Bio-Energy with Carbon Capture and Sequestration (BECCS)

BECCS encompasses a wide range of different plans, but what they all share in common is the utilization of plants to draw CO₂ from the atmosphere (which they have perfected over millions of years) and then using the biomass to generate power. In one version, the plant material is fermented to yield biofuels like ethanol, but when the ethanol is burned, it releases the CO₂ back into the atmosphere — this is not going to result in negative carbon emissions. But in another form, a BECCS scheme combusts the biomass to electrical energy in a power plant equipped with CO₂ scrubbers on their emissions.

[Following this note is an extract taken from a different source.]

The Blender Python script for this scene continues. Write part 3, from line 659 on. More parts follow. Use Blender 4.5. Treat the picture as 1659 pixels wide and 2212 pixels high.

A schematic representation of a BECCS system, which utilizes fast-growing plants to remove CO2 from the atmosphere, turning it into biomass that is harvested and burned in a power plant to produce electricity. The combustion emissions are scrubbed to remove the CO₂, which is then sequestered in a suitable geologic formation below the surface.

Click for a text description of Bio-Energy with Carbon Capture and Sequestration diagram.

The image is a flowchart diagram illustrating the process of Bio-Energy with Carbon Capture and Storage (BECCS). Here's the step-by-step description:

Atmospheric CO₂: Represented by a green arrow labeled "Atmospheric CO₂" pointing downwards, indicating that CO₂ from the atmosphere is absorbed by plants.
Biomass (Trees): On the left side, there is an illustration of a forest or group of trees, representing biomass. These trees absorb CO₂ from the atmosphere through photosynthesis.
Harvest: A green arrow labeled "Harvest" leads from the trees to the next step, indicating that the biomass (trees) is harvested.
Biomass Burning Power Plant: The harvested biomass is directed into a blue structure labeled "Biomass burning power plant." This plant burns the biomass to generate electricity.
Electricity to Grid: From the power plant, there is an arrow leading off to the right labeled "Electricity to grid," indicating that the electricity generated is supplied to the electrical grid for distribution.
CO2 Scrubbed: A yellow arrow labeled "CO₂ scrubbed" exits from the power plant, showing that the CO₂ produced during the burning of biomass is captured instead of being released into the atmosphere.
Mixer: The CO₂ is then directed to a gray oval labeled "mixer." Here, the captured CO₂ is mixed with water, indicated by a blue arrow labeled "water" entering from the right side.
CO2-Water Mixture: A green arrow labeled "CO₂ + water" leads from the mixer downwards.
Storage Rock: At the bottom, there is a label "Storage Rock," indicating that the mixture of CO₂ and water is sequestered into geological formations (storage rock) for long-term storage.

This diagram visually represents the process where biomass (trees) absorbs CO2, is harvested, burned for energy in a power plant, and then the CO2 emissions from this process are captured, mixed with water, and stored underground, effectively removing CO₂ from the atmosphere.

The captured CO₂ from these power plants is then injected into a deeply buried geologic layer, where it is sequestered — just as with the DACCS approach. A BECCS system will reduce the amount of CO₂ in the atmosphere while at the same time producing energy, the sale of which helps offset the costs. Some estimates suggest that a system such as this could remove carbon at a net cost of \$15 per ton of CO2 — significantly cheaper than the DACCS systems (which might get to \$100/ton in the near future).

Deploying BECCS on a large enough scale to make a serious reduction in CO₂ would require a lot of land and water to grow the biofuels, and this imposes a limit since we will also need the land and water resources to grow food crops for a growing population. One estimate suggests that in order to remove 12 GT of CO₂ from the atmosphere each year, we would need to commit an area equal to one third of the present cropland area to BECCS, and we would need perhaps one half of the water currently used by agriculture. These are some pretty serious environmental constraints!

Nevertheless, BECCS holds great promise for being an important part of a negative emissions strategy that we will need to dramatically lower our net carbon emissions.